Venlo door de eeuwen heen, deel 5: Ik Hertog van Gelder….

6 augustus 2020

Dit is het vijfde deel van de rubriek ‘Venlo door de eeuwen heen’. In deze reis door de tijd wordt de geschiedenis van de stad uitgebreid belicht. Chronologisch. Van oermens tot moderne centrumstad. Een stukje geschiedenis voor jong en oud. Vandaag deel 5: Ik Hertog van Gelder. Het verhaal hoe Venlo op 1 september 1343 stadsrechten kreeg toegewezen.

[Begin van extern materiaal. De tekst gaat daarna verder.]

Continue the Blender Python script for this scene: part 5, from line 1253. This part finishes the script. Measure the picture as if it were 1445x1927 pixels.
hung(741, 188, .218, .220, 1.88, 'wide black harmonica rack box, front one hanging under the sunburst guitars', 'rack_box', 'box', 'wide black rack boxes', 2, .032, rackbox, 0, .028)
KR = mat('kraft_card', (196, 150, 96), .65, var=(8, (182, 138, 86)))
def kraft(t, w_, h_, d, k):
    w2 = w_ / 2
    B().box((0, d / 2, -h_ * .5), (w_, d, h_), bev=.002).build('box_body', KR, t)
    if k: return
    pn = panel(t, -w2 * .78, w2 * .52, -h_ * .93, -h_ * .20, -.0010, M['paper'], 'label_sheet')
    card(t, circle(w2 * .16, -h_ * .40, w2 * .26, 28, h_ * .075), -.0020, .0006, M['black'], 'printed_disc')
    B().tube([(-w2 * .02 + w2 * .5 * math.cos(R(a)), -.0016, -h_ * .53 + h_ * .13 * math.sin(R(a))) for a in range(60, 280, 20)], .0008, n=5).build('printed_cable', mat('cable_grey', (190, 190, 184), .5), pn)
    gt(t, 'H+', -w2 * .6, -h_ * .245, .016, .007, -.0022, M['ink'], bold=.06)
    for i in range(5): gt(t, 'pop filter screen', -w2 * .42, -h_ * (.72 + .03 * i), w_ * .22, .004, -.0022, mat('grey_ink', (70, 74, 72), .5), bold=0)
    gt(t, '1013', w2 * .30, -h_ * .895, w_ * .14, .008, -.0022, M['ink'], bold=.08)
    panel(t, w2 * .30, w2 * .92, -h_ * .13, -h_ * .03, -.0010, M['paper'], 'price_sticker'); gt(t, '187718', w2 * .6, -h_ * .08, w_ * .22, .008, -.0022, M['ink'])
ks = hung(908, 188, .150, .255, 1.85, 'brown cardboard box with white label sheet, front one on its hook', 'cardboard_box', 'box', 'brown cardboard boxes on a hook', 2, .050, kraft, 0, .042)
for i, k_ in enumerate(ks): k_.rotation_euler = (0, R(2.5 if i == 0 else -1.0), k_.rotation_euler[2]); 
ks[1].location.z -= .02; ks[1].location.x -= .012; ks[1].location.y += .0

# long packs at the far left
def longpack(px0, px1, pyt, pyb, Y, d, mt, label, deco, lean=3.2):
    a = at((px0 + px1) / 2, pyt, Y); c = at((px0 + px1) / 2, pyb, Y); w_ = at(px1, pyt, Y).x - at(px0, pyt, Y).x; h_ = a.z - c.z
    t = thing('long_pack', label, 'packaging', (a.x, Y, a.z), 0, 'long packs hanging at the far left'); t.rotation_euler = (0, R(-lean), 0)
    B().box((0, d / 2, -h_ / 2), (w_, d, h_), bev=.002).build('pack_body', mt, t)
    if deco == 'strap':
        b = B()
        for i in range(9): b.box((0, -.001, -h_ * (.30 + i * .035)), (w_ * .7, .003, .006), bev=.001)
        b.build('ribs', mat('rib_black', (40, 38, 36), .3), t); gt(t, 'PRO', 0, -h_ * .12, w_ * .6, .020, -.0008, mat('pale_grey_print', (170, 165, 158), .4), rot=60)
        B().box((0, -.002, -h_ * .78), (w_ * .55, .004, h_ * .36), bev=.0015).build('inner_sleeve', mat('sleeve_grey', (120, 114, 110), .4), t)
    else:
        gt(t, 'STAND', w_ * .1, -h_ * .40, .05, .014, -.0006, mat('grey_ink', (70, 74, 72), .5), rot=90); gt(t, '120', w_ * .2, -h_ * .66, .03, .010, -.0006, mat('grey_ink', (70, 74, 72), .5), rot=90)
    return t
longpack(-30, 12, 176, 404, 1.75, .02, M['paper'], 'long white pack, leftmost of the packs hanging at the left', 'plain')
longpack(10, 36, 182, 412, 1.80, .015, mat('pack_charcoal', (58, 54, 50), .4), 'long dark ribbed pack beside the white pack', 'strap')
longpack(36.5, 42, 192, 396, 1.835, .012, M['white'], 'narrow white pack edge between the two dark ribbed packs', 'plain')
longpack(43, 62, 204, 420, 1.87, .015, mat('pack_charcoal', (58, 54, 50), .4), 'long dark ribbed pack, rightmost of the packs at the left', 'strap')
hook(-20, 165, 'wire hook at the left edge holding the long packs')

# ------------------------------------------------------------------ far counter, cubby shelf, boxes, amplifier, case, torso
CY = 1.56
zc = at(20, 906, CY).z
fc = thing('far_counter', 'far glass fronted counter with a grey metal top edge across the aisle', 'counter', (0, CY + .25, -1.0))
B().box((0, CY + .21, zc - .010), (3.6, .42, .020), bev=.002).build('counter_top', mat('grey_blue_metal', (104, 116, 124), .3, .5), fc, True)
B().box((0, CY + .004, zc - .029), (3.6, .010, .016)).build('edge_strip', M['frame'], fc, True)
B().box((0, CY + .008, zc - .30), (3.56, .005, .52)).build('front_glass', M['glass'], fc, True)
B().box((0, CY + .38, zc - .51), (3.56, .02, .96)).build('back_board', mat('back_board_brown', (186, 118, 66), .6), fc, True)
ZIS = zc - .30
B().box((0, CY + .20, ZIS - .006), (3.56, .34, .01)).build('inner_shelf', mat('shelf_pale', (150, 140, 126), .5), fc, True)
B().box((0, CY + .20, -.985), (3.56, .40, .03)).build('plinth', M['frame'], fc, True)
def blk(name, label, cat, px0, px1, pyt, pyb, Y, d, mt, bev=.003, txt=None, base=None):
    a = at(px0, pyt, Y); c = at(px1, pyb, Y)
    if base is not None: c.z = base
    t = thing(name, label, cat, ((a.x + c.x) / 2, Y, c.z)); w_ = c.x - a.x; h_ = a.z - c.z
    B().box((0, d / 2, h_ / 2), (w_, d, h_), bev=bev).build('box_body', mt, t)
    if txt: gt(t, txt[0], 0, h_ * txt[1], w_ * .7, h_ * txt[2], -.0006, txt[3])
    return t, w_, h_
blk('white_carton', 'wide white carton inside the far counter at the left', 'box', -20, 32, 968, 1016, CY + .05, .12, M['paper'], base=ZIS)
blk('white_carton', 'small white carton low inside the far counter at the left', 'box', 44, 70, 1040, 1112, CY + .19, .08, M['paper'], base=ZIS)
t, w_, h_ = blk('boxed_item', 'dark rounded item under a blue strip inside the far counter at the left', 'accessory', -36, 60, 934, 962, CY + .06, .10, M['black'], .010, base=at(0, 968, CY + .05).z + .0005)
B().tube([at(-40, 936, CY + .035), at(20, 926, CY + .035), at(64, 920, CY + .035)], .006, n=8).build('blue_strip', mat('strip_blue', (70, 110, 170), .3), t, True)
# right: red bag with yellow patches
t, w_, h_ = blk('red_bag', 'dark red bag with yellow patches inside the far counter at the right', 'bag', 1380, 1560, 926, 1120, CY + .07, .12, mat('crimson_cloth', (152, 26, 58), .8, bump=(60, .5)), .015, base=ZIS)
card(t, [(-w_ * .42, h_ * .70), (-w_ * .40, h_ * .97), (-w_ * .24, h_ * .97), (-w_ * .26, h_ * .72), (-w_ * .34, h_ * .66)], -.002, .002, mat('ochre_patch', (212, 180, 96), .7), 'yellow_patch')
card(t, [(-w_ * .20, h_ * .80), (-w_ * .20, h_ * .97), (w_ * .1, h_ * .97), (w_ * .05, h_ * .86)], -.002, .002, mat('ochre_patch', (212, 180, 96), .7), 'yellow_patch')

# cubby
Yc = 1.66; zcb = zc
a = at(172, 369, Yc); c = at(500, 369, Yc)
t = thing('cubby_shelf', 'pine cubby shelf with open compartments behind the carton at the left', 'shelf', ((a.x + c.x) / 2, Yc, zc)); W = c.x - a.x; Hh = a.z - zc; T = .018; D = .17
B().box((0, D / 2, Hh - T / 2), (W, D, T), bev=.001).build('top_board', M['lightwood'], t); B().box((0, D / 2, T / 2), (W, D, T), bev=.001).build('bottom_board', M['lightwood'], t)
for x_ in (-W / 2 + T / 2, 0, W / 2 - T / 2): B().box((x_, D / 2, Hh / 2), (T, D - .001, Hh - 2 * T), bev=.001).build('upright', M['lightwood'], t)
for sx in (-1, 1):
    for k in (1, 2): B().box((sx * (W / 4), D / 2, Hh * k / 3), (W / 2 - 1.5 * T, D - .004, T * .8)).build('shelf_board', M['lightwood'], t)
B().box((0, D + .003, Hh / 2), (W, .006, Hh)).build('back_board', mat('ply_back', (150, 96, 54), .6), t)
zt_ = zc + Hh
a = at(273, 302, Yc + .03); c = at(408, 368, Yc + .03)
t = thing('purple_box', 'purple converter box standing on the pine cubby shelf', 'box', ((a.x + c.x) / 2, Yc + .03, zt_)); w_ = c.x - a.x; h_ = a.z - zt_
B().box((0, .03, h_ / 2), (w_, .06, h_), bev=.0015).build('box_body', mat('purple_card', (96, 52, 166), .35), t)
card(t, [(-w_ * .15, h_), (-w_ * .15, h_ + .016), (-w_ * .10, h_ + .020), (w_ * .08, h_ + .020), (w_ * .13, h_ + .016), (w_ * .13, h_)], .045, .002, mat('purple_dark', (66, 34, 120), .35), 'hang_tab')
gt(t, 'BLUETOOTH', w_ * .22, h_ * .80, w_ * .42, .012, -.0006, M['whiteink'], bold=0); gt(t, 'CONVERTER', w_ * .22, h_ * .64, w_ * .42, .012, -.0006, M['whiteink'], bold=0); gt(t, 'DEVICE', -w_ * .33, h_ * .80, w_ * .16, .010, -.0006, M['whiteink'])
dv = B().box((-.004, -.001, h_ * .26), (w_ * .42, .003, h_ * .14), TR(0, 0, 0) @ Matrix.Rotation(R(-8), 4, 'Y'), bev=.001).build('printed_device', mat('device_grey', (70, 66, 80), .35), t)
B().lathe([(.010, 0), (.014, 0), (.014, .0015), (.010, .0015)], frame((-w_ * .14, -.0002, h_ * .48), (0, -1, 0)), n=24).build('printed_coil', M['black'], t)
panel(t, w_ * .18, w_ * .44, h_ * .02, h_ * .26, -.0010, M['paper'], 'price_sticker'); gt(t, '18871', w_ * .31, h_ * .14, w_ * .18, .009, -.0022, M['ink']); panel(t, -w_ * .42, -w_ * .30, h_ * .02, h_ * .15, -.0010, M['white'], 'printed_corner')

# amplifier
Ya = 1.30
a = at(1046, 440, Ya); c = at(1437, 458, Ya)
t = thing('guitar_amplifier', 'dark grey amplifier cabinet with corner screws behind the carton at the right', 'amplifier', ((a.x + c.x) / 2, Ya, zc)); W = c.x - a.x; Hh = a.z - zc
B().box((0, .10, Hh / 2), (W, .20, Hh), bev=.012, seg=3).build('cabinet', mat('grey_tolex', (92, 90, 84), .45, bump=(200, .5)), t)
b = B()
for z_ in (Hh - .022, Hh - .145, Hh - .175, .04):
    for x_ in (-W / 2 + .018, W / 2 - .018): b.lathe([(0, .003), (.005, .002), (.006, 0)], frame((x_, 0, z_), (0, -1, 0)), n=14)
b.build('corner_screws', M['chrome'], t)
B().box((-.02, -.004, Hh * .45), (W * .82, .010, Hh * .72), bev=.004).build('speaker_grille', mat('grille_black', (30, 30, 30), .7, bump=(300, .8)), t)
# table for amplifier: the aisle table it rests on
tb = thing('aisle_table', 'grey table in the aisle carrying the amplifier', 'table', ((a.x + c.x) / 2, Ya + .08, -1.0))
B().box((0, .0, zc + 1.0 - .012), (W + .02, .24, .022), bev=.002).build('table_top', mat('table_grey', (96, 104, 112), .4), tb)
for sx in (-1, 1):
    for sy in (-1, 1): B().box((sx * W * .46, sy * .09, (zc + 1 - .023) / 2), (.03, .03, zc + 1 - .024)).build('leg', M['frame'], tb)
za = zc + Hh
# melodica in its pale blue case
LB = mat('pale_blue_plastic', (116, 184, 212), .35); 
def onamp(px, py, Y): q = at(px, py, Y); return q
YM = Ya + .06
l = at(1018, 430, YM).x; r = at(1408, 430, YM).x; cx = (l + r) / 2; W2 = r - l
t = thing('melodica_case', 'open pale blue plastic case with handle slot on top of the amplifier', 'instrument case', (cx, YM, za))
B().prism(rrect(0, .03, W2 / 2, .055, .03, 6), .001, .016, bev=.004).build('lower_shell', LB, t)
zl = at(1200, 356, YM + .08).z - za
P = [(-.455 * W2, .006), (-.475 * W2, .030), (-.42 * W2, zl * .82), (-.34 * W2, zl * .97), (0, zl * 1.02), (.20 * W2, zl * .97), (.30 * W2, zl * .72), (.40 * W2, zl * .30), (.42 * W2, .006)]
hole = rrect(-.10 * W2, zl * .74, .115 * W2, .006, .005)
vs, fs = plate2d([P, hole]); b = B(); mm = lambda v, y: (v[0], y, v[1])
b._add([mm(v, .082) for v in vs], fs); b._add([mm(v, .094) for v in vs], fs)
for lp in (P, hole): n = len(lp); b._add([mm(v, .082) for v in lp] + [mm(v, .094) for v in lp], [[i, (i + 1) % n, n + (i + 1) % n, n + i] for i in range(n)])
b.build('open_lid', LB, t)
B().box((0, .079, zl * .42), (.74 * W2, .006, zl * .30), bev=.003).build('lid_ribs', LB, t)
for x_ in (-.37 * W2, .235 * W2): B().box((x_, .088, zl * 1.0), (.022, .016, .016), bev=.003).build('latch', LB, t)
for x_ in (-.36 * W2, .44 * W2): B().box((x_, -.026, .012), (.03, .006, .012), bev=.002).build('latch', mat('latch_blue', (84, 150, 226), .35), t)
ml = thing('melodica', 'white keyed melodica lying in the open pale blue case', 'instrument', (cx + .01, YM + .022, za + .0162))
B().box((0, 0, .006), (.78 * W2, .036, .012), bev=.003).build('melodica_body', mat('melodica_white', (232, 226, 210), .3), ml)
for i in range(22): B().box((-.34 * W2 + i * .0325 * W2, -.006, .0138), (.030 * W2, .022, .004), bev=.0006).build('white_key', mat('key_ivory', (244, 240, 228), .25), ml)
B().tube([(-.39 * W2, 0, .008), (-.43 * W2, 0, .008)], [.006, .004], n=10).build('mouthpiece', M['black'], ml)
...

Tekst: Rob Buchholz | Beeld: Wikipedia en archief VenloVanbinnen

In de periode voordat Venlo stadsrechten kreeg, was het onderdeel van het Gelderse overkwartier waar zowel de bevolking toenam als ook de handel floreerde. Die bloeiende handel was mede te danken aan Mooder Maas en dan met name aan eiland De Weerd dat dienst deed als omslagpunt om bij verschillende waterstanden scheepsvrachten te overladen.

De Maas
Dankzij de gunstige ligging aan de Maas konden inwoners van Venlo handel drijven met andere steden als Maastricht, Roermond, Luik, Nijmegen en zelfs delen van het Graafschap Holland. Handel die goed was voor de ontwikkeling van de toekomstige stad. Tevens hadden handelaren gemerkt dat het vervoeren van producten via water sneller verliep dan over de weg. Bovendien was het veiliger en goedkoper.

1 september 1343
De Hertog Van Gelre (Reinoud II) had financieel-economische belangen in Venlo en merkte dat de plek die hij afwisselend dorp, stad of villa noemde op diverse manieren bezig was met een positieve groei. Het besluit om Venlo stadsrechten te verlenen kwam dan ook niet uit de lucht vallen. De bevestiging vond plaats op 1 september 1343. Het was een juridische bekrachtiging van de status die Venlo eigenlijk al had. Het officiële deel vond overigens niet in de nieuwe stad zelf plaats, maar de bevestiging werd schriftelijk vastgelegd op de burcht van Montfort.

Stadsrechten
Het gevolg was dat de rechten voor kooplieden en handelaren beter geregeld waren. Door de groeiende handel was er al sprake van vroege belastingvormen als stapelrecht en tolrecht. De stadsrechten betekenden dat Venlo toestemming kreeg voor een wekelijkse markt (op dinsdag) en om drie keer per jaar een jaarmarkt te organiseren. Tevens vond vanuit de stad de export plaats van graanoverschotten, afkomstig van omliggende plattelandsgebieden. Door deze ontwikkelingen werd Venlo een vrije burgergemeenschap waarbij de inwoners de vorm kregen van een rechtspersoon die goederen kon bezitten als ook zelfstandig verhandelen. De stad werd daarmee een collectieve leenman van de landsheer.

Stadsmuur
Door het verkrijgen van stadsrechten begon de bouw van een stenen omwalling omgeven door twee grachten. De stadsmuur kreeg vier grote poorten (Helpoort, Tegelpoort, Keulse Poort/Laerpoort en Maaspoort), diverse kleine poortjes en 25 toren. De torens waren voorzien van werpgaten. Deze waren bedoeld om de vijand te belagen met kokend water, zware stenen en diverse andere producten die goed konden rollen. Deze bouw gaf Venlo direct de status van vestigingsstad. Ook dienden de torens als gevangenis of opslag van bouwmaterialen. Dankzij deze bouw groeide Venlo in de loop der jaren uit tot één van de sterkste vestigingen van het Gelderse overkwartier.

Stadsbestuur
De Hertog van Gelre stelde 9 schepenen aan. Zij vormden het bestuur van de stad en zijn vergelijkbaar met de huidige wethouders. Ook kreeg Venlo een ambtsman toegewezen. Deze was, als vertegenwoordiger van de Hertog, verantwoordelijk voor het innen van belastingen. Een burgmeester? Ja Venlo had er zelfs twee. Ieder met een eigen functie, maar anders dan in de moderne tijd. Bovendien werden deze personen telkens voor de periode van slechts één jaar benoemd. De eerdergenoemde schepenen werden bijvoorbeeld voor het leven benoemd. Inwoners van de stad droegen de naam Poorters. Deze groep had het recht om binnen de stadspoorten te wonen.

Rond 1350 had Venlo 2200 inwoners, verspreid over 440 gezinnen. In 1475 was dat aantal gegroeid naar 3500, verspreid over 700 gezinnen.